Suppose you started off buying your first house in 1960. It might have been a terraced house costing £500, for example. If you'd stayed in employment, by 1970, you might have saved up say £800. In the same time, the price of the terraced house might have risen to £600. You would then put this total of £1400 together to buy a nice new semi-detached costing £1,500 in 1970, leaving you with only an additional £100 to add to what was outstanding on your mortgage. Over the last 20 years or so that would be impossible. Firstly, the initial price of houses was so high, that many people were stretched to cover the mortgage payments. They then had to borrow on credit to cover other purchases, for cars, durable goods etc. So, the chance of saving any money was extremely limited.
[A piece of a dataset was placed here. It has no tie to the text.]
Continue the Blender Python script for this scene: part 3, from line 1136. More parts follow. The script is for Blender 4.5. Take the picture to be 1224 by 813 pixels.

But, even if you could save, the price of houses was rising faster than the ability to do so. If you had a £15,000 house in 1990, it might have risen in price to a £75,000 house by 2010, but, the £50,000 house you had your eye on to move up to in 1990, was now a £250,000 house. The £35,000 gap you had to save up to cover in 1990, had become a £175,000 gap, and wage rises certainly had not and were not likely to go anywhere near covering that difference.
That is why from the late 1980's, as Thatcher deregulated financial markets, and started fuelling the debt binge that led to repeated bubbles, and the financial crashes that pockmarked the intervening period up to 2008, the bubbling up of property prices went along with the continual expansion of the income multiple. That is, in the past, the average house price was around three times the average income. Today, it is more like six or seven times, and in London it is as high as twelve times. That also hides a variety of other factors, which make the situation worse.
If you measure house prices in each area against the actual median wages in that area, the actual relation is much higher, and closer to ten than six, in most areas. In 1971, 79% of UK households were multi-occupancy, 70% were occupied by married couples. Only 19% were occupied by single people, with a further 2% occupied by lone parents. By 2011, those figures had changed drastically. Only 59% were multi-occupancy, the number of married couples had dropped to just 40% with a further 12% co-habiting, and another 7% other multi-occupants. By contrast, the number of homes occupied by one person had almost doubled to 33%, with 8% occupied by lone parents.
So, where in the past the average house was priced at only 3 times average earnings, there were usually two people on those average earnings paying to buy it, whereas today there is frequently only one! That is also a change that was encouraged by the Thatcher government, as it encouraged the development of a debt fuelled bubble economy.
The real problem is that house prices have simply been led up into an unsustainable bubble that could only be maintained so long as the amount of private debt could continue to be inflated. As once contributor to the Independent commented,
“First time buyers are now over 40 in some parts of the UK - and now over 40's can't get a mortgage. Apart from BTL landlords and money launderers who exactly is going to be buying all these properties to keep the prices propped up to unaffordable levels.
The property market has finally eaten itself.”
But, as was seen recently even the biggest BTL landlords are getting out, because they see that the market has peaked.
This is before borrowers realise the extent to which their repayments are likely to rise. The media keep pushing the line that central bankers will keep interest rates low. But, central bankers can no more keep interest rates low than they can keep any other price low. Interest rates like every other price are determined by the market, and the market globally is pushing interest rates higher. With interest rates in Britain at current levels that are as low as they have been in 300 years, even a modest absolute rise, will amount to a large percentage rise. If mortgage rates rise from 3% to 6%, that does not mean that monthly mortgage payments rise by 3%, it means they double! Someone paying £1500 a month now, would have to find an additional £1500 a month, or £18,000 a year.
But, even a 6% mortgage rate would be below the historic average for mortgages. If mortgage rates went from 3% to 8%, then someone currently paying £1500 a month, would find themselves paying closer to £4,500 a month! This is the real reason banks are limiting loans to only those with the best chance of repaying the loans. For the last five years, banks have operated on the basis of “extend and pretend”. That is faced with large numbers of borrowers, who essentially could not maintain their mortgage payments, they have allowed borrowers to extend the length of the mortgage, and add their debts to the amount to be repaid. That allowed banks to pretend that these loans had not really gone bad. It meant the banks did not, therefore, have to begin foreclosing on the mortgages, which would have caused a firesale of properties, provoking the inevitable property crash.
Banks, therefore, have had no incentive to add to their stock of bad loans, even with the government acting as guarantor of 20% of the loan. But, as interest rates necessarily rise, the number of defaults must necessarily rise, and the policy of “extend and pretend” will be no longer sustainable, especially as the UK economy suffers a sharp slow down. The banks are trying to protect themselves against that inevitable property crash, but the bubble has been blow up so big that, when it bursts, it will be on a scale never seen before. Britain will face the same kind of property crash that already played out in the US, Ireland and Spain, but even bigger, because the bubble here itself is bigger, and the banks are unlikely to be able to escape the consequences.